TLS 1.3 – Smashing Transport Security
Check out this blog from ScotlandIS member, Plaid Security, taking a deep dive into TLS 1.3 as one of the strongest layers of defence for an organisation and why adoption remains an issue.
TLS 1.3 is the modern standard for securing web traffic, but adoption lags badly—over 20% of major sites still don’t use SSL/TLS at all.
This article traces the evolution from Netscape’s flawed SSL 1.0 through the POODLE attack that killed SSL 3.0, to TLS 1.3’s 2018 release, which stripped out weak ciphers and added quantum-resistant key exchange while mandating no backward compatibility.

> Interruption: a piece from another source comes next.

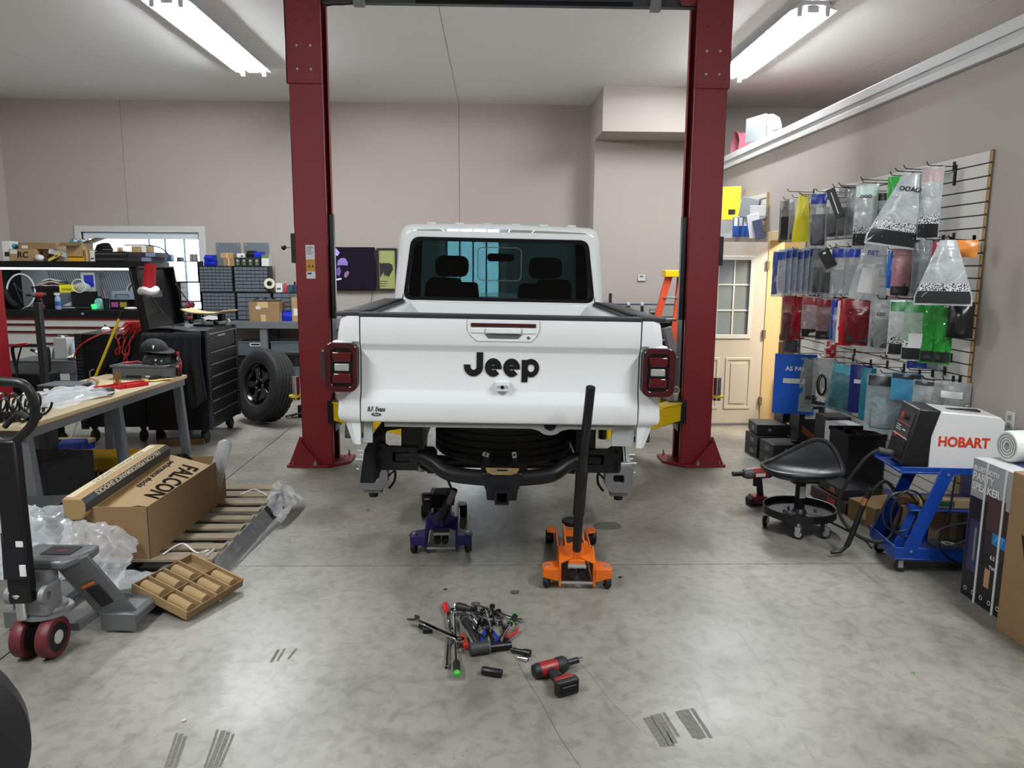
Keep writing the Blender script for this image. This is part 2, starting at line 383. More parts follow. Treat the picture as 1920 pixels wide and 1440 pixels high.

The main barriers to adoption are legacy systems (e.g. older Windows Server versions that top out at TLS 1.2), middleboxes, and application dependencies. Organizations face regulatory pressure to upgrade under UK laws (Data Protection Act 2018, NIS Regulations) and US standards (FIPS, NIST SP 800-52, OMB). Where a full switch to TLS 1.3 isn’t feasible, options include WAFs, proxies, and load balancers (like F5) to terminate TLS at the edge.
The core message: treat TLS modernization as an ongoing risk-management process—identify, track, and mitigate weak points on your roadmap, because any encryption beats none, and your data is the crown jewel worth protecting.